• **PROBLEM TO SOLVE**: Using the records below, copy exactly the part that opens with the line holding "Recreate this scene" and closes with the line holding "COL = S.collection", minus the pictures.
########
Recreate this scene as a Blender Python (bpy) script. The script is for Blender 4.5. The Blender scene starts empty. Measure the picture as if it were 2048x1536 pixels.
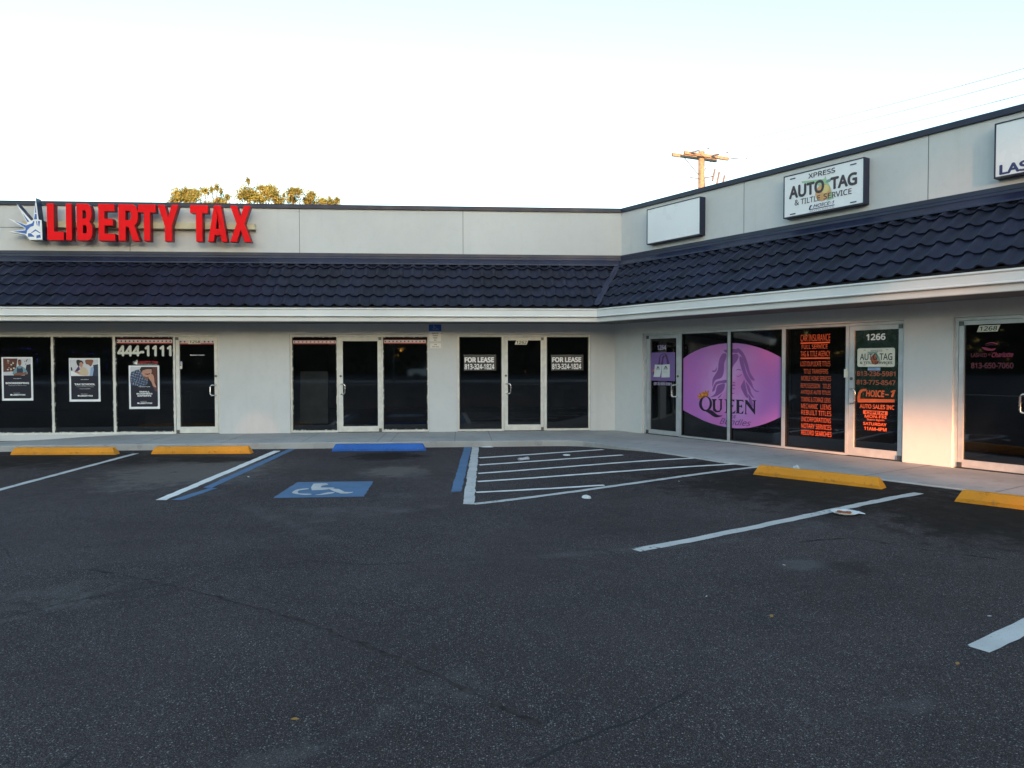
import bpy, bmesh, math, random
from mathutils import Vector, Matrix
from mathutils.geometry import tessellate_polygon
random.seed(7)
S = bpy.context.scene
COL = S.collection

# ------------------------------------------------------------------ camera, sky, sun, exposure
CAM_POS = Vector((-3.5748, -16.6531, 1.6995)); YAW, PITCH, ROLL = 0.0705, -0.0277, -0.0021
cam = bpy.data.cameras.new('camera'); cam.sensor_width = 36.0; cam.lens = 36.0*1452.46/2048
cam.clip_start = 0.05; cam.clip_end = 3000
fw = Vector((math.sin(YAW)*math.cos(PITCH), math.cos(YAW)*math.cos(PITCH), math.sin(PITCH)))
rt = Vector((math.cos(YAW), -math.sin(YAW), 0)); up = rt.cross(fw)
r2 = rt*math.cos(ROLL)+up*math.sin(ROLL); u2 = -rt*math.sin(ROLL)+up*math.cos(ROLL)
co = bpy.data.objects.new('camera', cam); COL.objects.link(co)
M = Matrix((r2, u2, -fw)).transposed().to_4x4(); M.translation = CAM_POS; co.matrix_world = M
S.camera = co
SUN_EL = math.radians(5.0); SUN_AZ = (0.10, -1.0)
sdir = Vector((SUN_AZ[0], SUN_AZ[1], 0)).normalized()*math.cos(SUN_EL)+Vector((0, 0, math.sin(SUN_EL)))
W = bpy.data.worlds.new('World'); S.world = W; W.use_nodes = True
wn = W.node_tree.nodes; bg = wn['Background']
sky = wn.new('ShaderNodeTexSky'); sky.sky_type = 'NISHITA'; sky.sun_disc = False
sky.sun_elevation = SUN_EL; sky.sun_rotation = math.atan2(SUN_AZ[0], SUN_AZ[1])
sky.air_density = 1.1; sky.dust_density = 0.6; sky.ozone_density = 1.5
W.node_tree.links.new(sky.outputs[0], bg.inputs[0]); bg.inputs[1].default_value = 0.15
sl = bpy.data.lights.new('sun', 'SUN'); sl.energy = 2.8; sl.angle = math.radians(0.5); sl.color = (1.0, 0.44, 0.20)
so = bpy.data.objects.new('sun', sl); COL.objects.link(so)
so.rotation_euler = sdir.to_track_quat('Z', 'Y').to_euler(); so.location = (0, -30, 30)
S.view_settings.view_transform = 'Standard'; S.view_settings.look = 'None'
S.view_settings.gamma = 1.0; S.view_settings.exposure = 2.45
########
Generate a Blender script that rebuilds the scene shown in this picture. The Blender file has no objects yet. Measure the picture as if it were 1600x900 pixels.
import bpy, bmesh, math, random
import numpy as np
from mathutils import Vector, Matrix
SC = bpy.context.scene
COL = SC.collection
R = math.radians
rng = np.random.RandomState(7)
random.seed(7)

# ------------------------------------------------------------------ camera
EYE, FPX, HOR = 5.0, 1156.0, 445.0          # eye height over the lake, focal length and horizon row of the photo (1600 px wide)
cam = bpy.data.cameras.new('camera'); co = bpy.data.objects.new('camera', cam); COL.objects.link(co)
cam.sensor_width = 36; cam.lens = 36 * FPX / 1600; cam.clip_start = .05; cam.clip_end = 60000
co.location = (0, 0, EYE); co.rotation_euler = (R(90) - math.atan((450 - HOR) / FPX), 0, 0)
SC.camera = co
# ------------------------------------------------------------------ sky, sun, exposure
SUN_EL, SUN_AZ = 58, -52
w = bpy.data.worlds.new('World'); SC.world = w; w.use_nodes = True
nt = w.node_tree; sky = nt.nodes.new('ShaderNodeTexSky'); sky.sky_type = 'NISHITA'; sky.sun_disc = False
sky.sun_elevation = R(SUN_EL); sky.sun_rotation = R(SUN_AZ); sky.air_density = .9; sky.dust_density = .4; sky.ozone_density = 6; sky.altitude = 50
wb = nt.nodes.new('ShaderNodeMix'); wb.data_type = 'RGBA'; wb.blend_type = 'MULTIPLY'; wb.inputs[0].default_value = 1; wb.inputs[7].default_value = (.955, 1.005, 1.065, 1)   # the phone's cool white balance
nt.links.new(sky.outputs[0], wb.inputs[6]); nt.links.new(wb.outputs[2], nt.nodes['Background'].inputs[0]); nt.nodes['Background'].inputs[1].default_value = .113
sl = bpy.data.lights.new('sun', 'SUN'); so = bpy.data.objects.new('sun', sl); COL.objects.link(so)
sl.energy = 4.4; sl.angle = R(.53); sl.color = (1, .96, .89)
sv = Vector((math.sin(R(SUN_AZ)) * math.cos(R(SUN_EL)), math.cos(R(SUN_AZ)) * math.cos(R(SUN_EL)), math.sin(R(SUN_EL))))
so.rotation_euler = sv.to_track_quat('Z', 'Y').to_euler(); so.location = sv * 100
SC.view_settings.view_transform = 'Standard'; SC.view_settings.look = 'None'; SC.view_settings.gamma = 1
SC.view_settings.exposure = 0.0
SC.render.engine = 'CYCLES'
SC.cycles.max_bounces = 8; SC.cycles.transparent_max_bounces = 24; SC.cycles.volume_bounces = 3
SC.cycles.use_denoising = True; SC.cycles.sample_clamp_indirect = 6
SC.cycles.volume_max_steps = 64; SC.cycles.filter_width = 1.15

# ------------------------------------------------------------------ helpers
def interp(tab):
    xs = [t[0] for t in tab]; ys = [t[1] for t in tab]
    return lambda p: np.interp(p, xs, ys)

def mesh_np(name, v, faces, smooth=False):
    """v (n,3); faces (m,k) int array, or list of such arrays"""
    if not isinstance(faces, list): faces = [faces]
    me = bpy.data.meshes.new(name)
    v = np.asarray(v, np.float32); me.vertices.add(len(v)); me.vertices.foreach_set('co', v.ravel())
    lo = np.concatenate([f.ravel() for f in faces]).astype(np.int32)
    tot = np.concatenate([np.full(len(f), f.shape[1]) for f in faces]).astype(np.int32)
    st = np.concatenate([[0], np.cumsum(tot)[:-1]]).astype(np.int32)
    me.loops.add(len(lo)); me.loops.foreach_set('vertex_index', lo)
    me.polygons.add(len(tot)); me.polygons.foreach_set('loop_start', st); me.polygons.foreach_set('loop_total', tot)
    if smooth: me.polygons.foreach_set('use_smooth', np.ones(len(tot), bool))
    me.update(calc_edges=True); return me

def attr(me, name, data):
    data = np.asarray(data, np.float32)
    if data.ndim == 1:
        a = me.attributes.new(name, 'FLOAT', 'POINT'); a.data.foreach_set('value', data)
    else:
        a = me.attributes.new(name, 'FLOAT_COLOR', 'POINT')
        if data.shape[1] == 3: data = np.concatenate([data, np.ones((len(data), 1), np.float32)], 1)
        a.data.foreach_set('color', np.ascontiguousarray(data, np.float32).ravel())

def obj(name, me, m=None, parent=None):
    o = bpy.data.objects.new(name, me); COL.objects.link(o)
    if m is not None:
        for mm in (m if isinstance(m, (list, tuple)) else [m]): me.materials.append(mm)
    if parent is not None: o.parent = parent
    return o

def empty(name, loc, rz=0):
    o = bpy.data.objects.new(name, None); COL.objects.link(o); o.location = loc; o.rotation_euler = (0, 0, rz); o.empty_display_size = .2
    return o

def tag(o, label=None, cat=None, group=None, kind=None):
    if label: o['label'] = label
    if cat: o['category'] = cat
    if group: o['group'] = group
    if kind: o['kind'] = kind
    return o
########
• **REPLY**:
Recreate this scene as a Blender Python (bpy) script. The script is for Blender 4.5. The Blender scene starts empty. Measure the picture as if it were 2048x1536 pixels.
import bpy, bmesh, math, random
from mathutils import Vector, Matrix
from mathutils.geometry import tessellate_polygon
random.seed(7)
S = bpy.context.scene
COL = S.collection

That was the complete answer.